The Europa Clipper has unfurled its solar panels and is on its way to Jupiter, but it's taking a circuitous route by way of Mars.

The launch itself went off without a hitch, much to the relief of the assembled scientists, engineers, and mission specialists. Millions of hours of work could have been blotted out in an instant if the Falcon Heavy hadn't kept its 100 percent success rate.

"It's highly stressful, I never enjoy the launches," Dr Sascha Kempf, principal investigator for one of the nine instruments on board, told The Register. Kempf has spent the last 20 years on the team and is acutely aware that all that time could be in vain.

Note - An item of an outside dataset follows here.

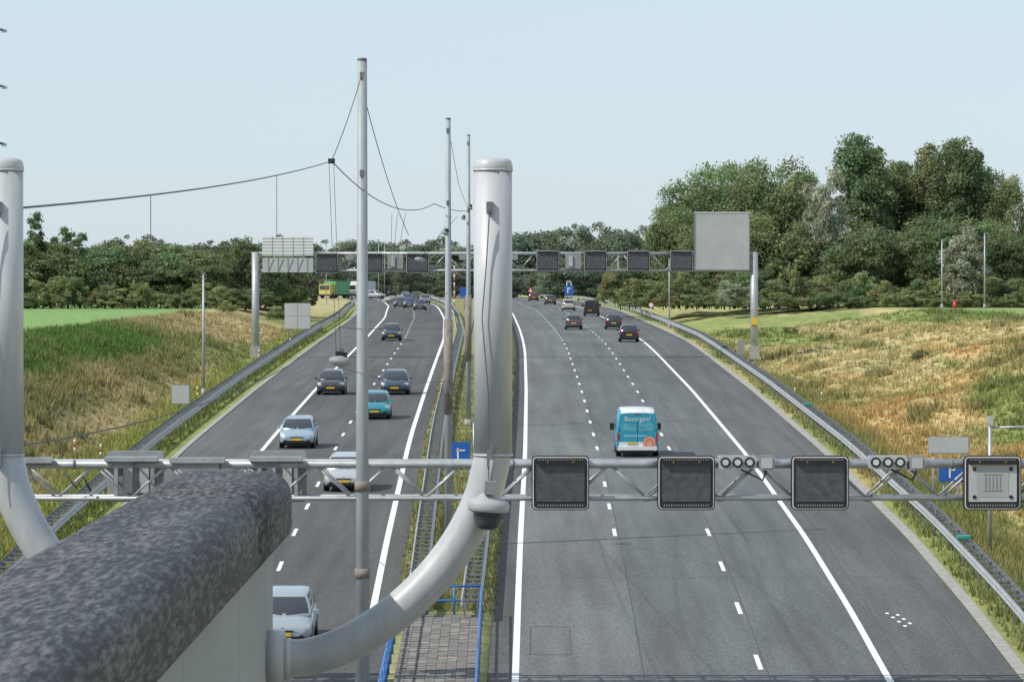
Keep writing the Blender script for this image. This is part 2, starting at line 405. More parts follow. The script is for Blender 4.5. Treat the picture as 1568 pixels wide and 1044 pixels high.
b.tube([(-12.2,yn-.15,Z(-5.1)),(-11.9,yn-.15,Z(-5.5)),(-11.7,yn-.15,Z(-5.2)),(-11.5,yn-.15,Z(-5.6))],.03,m_black,6)
for x in(-20.5,19.8):
    for yy in(yn,yn+1.1): b.tube([(x,yy,Z(-4.6)),(x,yy,Z(-12.6))],.16,m_galv,12)
    for k in range(5): b.tube([(x,yn,Z(-6-1.2*k)),(x,yn+1.1,Z(-7.2-1.2*k))],.04,m_galv,6)
b.obj('signal_gantry')
b=MB(); yf=326.
truss(b,-19.7,18.6,yf,Z(2.5),Z(1.2),1.2,2.3,.12,.1,.055)
for x in(-14.2,-10.75,-7.25,): matrix_sign(b,x,yf-.4,Z(2.55),1.75,1.6)
for x in(2.75,6.4,9.7,13.0): matrix_sign(b,x,yf-.4,Z(2.75),1.75,1.65)
b.box((16.1,yf-.25,Z(3.42)),(4.25,.2,4.4),m_grey)
for k in range(27): b.box((14.15+.15*k,yf-.357,Z(3.42)),(.02,.01,4.3),m_greym)
b.box((16.1,yf-.37,Z(5.64)),(4.35,.05,.06),m_whitep); b.box((16.1,yf-.37,Z(1.22)),(4.35,.05,.08),m_galvd)
for k in(13.98,18.22): b.box((k,yf-.37,Z(3.42)),(.08,.05,4.4),m_galvd)
b.box((-17.2,yf-.25,Z(3.05)),(3.9,.15,1.45),m_whitep)
for k in range(6): b.box((-17.2,yf-.34,Z(2.45+.24*k)),(3.9,.02,.02),m_greyd)
for k in range(4): b.box((-18.4+.8*k,yf-.345,Z(3.05)),(.02,.02,1.45),m_greyd)
b.box((-17.2,yf-.25,Z(1.6)),(3.9,.15,1.1),m_grey)
for k in range(5): b.box((-18.7+.75*k,yf-.34,Z(1.6)),(.06,.02,1.1),m_greyd)
for k in range(4): b.tube([(-18.7+.75*k,yf-.34,Z(1.1)),(-18.3+.75*k,yf-.34,Z(2.1))],.03,m_greyd,5)
for x in(-8.95,4.7,): b.box((x,yf-.2,Z(1.9)),(1.2,.6,1.15),m_greyd); b.box((x-.2,yf-.55,Z(1.9)),(.3,.1,.8),m_grey)
for x in(-12.4,0.2,-3.8): b.box((x,yf-.2,Z(2.2)),(.5,.4,.4),m_greyd)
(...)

This is NASA's largest and best equipped interplanetary probe yet. Even with the initial boost from Falcon Heavy's thrusters, it'll take over five years for the circa 6,000 kg (13,000 lb) Clipper to reach Jupiter, by way of gravity slingshots from Mars and the spacecraft's home planet. Once at Jupiter, the surveyor will begin a four-year mission to map, sniff, and probe the ice moon of Europa, considered one of the best prospects for harboring the conditions necessary for life in the Solar System.

Jupiter's fourth-largest moon, about 90 percent the size of our own, is entirely covered by a thick shell of ice (believed to be 15 to 25 kilometers deep), which hides a vast ocean of liquid water beneath. This ocean is kept warm by the constant gravitational tugging and kneading from its close orbit around the largest planet in the Solar System. Plumes of liquid erupt from its surface, which could provide evidence about whether Europa's ocean has the conditions necessary to support life.